Employee retention is what the industry is striving for, and the financial importance of this is noted by No8HR director Lee Astridge, who says there is a cost to your business if you don’t keep an employee for three seasons.
With retention in mind, Astridge suggests the farming sector has possibly paid less attention to the value career-changers can bring to a farming business because of over-inflated expectations of what the likes of school leavers are able to contribute.
“If you are thinking about comparative sectors, you can see quite different ways in which employers manage younger new entrants. An electrician, for example, who employs a school leaver as an apprentice will know they will be a cost to their business for the first 12-24 months, and there will be times where they make big mistakes. But in farming we somehow think that is different. Broadly we have a higher expectation of the value young people will be able to deliver more quickly than what is realistic.”
People who have already had some work experience, those in their mid-20s for example, just have different capacities in terms of appreciating the work environment. Astridge says. “I’m not sure in farming we have developed a good enough understanding of the differences.”
Not surprisingly, the single biggest area of work that career-changers come from is in the broader primary sector, but there are still two-thirds of new entrants coming from other industries – more often manufacturing, construction, administrative support and retail trades.
Barker says that given their importance as the key source of staff, it is important to know how to effectively target career-changers.
“In a nutshell, you’d be looking for someone in their 30s. They probably already live in a rural location and have a stable work history.”

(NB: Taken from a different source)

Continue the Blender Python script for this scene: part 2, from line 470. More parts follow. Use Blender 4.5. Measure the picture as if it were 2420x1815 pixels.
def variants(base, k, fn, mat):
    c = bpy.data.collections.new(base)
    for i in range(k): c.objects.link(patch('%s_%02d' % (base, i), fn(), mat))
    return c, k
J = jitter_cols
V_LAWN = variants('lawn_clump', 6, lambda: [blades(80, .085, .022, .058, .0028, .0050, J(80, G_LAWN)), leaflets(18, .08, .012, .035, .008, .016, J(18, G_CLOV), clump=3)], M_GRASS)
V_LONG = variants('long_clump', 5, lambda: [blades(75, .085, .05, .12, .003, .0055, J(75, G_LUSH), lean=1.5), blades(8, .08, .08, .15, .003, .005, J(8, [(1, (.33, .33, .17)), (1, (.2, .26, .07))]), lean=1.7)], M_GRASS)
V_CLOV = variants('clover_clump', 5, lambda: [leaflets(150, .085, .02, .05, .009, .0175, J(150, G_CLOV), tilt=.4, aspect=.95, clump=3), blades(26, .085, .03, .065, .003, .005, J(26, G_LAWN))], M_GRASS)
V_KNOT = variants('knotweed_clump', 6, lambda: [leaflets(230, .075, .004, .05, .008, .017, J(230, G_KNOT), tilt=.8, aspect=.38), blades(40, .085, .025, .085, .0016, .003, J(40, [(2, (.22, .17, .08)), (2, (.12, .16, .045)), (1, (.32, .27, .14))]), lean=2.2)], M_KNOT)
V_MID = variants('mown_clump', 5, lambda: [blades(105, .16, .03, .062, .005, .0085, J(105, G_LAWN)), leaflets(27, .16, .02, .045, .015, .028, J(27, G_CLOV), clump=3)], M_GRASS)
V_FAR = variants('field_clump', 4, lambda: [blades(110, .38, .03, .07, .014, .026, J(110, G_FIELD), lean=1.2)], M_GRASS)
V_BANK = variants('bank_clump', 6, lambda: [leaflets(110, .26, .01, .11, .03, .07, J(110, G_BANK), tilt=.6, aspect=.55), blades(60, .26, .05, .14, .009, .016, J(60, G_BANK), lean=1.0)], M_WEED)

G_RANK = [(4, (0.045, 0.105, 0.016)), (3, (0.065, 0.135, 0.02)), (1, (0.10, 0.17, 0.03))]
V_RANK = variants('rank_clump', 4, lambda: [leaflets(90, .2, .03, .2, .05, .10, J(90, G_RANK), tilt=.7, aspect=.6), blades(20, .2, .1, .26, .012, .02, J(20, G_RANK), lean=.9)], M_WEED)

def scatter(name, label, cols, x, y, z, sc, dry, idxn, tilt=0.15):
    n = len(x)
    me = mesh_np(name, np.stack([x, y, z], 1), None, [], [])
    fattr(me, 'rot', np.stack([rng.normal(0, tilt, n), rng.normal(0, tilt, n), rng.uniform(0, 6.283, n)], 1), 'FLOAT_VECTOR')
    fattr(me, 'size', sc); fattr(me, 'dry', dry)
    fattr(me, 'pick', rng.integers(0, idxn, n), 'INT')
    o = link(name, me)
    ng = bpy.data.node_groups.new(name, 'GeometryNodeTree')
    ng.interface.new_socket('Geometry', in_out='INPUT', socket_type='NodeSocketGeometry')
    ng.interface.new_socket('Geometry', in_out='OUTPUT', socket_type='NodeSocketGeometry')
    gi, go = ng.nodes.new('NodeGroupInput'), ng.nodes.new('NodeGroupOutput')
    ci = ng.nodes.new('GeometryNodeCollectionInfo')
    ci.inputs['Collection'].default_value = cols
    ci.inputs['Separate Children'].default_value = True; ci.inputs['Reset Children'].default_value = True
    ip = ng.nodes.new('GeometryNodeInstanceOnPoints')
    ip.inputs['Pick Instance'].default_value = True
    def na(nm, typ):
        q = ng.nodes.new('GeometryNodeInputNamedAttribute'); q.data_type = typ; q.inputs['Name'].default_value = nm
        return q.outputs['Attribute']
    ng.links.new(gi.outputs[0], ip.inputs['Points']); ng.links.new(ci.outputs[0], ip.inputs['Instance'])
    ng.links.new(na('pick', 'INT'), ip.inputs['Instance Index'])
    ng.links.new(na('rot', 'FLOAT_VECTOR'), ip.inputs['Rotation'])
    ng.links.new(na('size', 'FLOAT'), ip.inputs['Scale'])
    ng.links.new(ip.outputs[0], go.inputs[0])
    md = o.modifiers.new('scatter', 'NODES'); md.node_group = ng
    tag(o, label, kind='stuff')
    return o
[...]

Interestingly, however, former training is not considered of relevance – there is almost no correlation between training and their success in a transition to primary sector work.
The data shows that being from a rural location is the most important factor in success, but it still only makes someone twice as likely to succeed and stick around for a while. And those who had parents as dairy farmers were only about 25% more likely to stay within the industry than the average “There is no factor that suggests someone is 10 times more likely to succeed, or even five times”.

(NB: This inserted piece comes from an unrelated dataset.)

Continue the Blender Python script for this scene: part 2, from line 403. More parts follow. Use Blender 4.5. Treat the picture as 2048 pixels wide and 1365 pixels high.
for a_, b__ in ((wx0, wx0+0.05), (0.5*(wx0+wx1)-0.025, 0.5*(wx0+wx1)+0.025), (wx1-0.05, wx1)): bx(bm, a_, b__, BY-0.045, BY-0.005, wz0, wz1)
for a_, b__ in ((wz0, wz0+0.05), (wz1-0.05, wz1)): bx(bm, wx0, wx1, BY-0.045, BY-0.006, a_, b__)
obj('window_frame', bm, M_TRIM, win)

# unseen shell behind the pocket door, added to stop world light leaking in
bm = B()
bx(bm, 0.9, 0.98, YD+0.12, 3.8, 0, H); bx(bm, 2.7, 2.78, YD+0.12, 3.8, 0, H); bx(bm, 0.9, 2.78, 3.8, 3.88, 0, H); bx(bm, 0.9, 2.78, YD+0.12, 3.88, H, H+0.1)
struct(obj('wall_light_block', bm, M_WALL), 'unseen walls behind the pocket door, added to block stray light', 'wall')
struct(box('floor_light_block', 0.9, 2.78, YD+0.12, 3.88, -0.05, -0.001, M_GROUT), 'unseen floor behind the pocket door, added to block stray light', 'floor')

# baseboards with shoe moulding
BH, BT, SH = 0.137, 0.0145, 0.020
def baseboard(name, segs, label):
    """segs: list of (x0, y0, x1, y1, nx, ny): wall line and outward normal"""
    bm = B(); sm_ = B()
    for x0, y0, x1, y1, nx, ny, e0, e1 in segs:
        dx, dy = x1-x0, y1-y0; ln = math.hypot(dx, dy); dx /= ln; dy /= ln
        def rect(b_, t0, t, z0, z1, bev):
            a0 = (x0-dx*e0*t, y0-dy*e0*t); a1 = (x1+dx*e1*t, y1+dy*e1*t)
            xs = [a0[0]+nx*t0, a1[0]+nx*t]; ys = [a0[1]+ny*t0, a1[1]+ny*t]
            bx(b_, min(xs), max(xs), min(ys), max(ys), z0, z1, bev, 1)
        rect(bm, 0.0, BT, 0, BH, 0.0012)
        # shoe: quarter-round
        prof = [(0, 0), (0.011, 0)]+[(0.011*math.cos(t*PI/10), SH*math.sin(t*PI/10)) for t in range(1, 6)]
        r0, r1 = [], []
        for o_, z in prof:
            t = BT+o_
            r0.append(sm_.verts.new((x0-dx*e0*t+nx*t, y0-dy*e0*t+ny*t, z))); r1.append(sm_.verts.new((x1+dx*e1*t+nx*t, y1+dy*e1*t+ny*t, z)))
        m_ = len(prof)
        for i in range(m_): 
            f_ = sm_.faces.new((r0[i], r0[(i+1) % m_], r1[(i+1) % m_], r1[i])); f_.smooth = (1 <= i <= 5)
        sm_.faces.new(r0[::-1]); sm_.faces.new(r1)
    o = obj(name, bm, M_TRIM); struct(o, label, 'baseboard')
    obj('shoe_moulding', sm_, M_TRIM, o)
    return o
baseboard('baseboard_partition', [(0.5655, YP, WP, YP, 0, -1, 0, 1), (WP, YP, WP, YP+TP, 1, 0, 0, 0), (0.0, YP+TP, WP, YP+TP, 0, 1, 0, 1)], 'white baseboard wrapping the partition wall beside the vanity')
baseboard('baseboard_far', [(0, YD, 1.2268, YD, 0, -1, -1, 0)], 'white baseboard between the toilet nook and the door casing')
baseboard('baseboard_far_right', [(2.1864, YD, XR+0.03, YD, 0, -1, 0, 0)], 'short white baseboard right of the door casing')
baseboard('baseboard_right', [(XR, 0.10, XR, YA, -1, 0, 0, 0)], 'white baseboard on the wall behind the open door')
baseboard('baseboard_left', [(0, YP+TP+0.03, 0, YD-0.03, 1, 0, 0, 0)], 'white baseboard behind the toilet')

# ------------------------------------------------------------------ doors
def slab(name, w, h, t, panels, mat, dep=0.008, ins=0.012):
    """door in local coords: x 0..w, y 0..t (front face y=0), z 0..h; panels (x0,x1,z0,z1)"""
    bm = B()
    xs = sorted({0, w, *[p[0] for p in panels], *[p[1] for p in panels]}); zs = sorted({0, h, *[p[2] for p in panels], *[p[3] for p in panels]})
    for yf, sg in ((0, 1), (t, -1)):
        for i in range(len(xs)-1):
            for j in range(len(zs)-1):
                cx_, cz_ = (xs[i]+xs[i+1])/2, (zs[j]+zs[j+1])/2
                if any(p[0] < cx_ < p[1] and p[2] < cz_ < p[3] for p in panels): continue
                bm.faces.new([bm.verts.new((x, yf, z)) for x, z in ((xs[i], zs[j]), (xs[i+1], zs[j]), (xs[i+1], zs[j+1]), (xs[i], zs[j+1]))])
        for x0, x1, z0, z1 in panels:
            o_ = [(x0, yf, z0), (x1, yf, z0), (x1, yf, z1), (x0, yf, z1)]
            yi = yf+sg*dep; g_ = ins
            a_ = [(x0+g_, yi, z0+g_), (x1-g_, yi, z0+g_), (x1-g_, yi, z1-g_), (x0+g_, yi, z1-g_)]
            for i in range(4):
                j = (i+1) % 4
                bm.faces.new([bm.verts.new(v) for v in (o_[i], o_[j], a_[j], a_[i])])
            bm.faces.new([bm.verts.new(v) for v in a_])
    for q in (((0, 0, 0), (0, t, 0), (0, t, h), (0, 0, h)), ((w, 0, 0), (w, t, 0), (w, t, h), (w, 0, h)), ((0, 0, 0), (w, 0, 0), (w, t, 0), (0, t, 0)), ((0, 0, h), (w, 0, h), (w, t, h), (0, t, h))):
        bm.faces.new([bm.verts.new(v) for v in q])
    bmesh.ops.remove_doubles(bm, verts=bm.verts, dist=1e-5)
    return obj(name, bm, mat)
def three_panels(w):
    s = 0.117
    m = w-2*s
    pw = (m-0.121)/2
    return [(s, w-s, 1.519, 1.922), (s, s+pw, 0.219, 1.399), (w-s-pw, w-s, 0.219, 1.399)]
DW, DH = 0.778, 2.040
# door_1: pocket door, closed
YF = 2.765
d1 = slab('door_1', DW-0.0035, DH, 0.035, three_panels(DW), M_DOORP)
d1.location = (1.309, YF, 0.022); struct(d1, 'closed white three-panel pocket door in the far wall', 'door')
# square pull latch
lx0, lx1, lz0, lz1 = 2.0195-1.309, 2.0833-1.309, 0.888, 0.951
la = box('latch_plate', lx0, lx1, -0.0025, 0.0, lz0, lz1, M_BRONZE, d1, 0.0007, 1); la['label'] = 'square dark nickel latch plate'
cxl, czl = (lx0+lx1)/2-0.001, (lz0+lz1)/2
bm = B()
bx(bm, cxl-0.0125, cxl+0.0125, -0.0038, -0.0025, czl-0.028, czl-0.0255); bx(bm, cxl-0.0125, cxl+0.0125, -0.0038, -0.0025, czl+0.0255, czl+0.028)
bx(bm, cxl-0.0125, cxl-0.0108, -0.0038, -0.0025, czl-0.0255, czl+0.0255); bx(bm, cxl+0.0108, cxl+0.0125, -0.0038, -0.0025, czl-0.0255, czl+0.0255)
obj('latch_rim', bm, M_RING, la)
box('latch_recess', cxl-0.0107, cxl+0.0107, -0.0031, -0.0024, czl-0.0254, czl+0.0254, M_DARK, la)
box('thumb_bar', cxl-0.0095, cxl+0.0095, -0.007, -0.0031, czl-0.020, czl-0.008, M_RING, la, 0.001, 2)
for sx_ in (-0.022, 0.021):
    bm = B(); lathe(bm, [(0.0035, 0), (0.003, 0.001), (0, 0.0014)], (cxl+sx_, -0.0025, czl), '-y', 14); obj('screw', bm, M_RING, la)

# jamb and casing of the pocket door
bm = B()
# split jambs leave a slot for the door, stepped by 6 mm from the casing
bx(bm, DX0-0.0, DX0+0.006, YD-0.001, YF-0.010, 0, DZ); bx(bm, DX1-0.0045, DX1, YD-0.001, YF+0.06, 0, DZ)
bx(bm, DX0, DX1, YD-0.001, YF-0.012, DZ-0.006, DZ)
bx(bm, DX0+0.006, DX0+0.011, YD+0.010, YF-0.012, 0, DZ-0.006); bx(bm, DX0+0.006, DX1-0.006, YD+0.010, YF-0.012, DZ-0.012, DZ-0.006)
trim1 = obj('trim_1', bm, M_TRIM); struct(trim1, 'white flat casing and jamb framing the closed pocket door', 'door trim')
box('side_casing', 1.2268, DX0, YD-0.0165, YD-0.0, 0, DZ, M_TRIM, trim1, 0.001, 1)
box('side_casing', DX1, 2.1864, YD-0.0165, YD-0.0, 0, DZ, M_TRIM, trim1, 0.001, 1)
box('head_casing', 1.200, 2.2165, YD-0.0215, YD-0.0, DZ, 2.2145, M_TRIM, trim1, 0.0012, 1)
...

GrowingNZ chief executive Michelle Glogau, whose organisation funded the research, says the work on career-changers shows there is another group which can bring a whole lot of qualities that you wouldn’t necessarily get with school leavers, who have been the organisations’ initial focus.
“We are starting to look at some of the trends in the findings. There are lots of subsets within the broad findings including differences between people looking to change careers within the primary sector, and those coming from outside.
“We want to work out which particular groups are of most interest to us, and then understand what kinds of things we need to have in place to make that those contemplating changing careers successful. For example, if you are talking about someone coming from a city environment to a rural setting there may need to be additional support structures in place – not feeling isolated in a rural community.”
Barker says that in most cases, income provides the first sign of interest. However, an analysis of income earned before and after a career change does not identify anything that wouldn’t be expected. The trajectory of rising incomes is consistent with age and experience.
“What is more compelling is the potential for those entering the primary sector to start their own business.
“The primary sector is good at creating employer and self-employed positions. And career-changers seem to be particularly good at getting into those positions. If we want to track people who are interested in owning their own business and being in control of their own destiny, there is a really strong message here.”
Astridge agrees.
“The main benefit farming has to offer career-changers is that if you are smart and prepared to work hard you can progress into managerial and quite senior levels in farming businesses much quicker than you can in other industries.
“Farming as an industry is made up of very small businesses. As an industry we don’t maximise this story enough, as well as the potential to build transferrable skills. Once you’ve been in a managerial role, that is a readily transferrable skill, even to go back out of the industry.
“If the industry could capture people for 10 years and develop them as 2ICs and managers, then that 10 years is really valuable to the farming industry. And its valuable to them, because there are not many places where they could work for 10 years and reach managerial roles to the extent they could in farming.”
One other attraction Astridge believes is worth promoting to career-changers is the potential to break the rent cycle.
“A farm worker’s total remuneration, if you include the market rental on a house is a comparatively good package. I think the industry gets too distracted by the wrong issues – those that might be considered negative attributes to farming. However, the people you want to attract are those that want to work hard, learn and invest in themselves. And with the accommodation benefits, you can say to a motivated person, if you work for five years, you can save a deposit for a house.”
Among the possible avenues that could be explored to target career-changers, Barker says more could be done to appeal to ‘lost’ 20-25-year-olds – those who have work experience and for whatever reason are becoming less convinced they are doing the kind of work they want to. These are early career-changers, whose expectations of a job or career have not worked out the way they anticipated.
Other potential areas the primary sector could invest in are ‘taster’ opportunities for people to experience what the work is like. These opportunities are available for school leavers and tertiary graduates, but less so people from other work backgrounds. Barker also says the primary sector could make more of its networks to facilitate this. “The primary sector is a collaborative industry, by and large, and that should be used to its advantage.”
Glogau says the research findings have already contributed to a change in thinking around the marketing efforts GrowingNZ is undertaking to boost the awareness of employment opportunities in primary industries. She says their marketing is now more inclusive and less focused on school leavers. It features profiles of people who have taken a different route to entering the sector and this creates a more diverse appeal.
Career-changers are likely to become a more important source of recruits as technology changes primary sector roles and the work becomes more skills-based, Glogau says.
While the sector’s immediate workforce shortages are onfarm and to some extent manual-focused, a potential source of workers who can bring skills obtained from jobs outside the sector will become increasingly attractive to employers.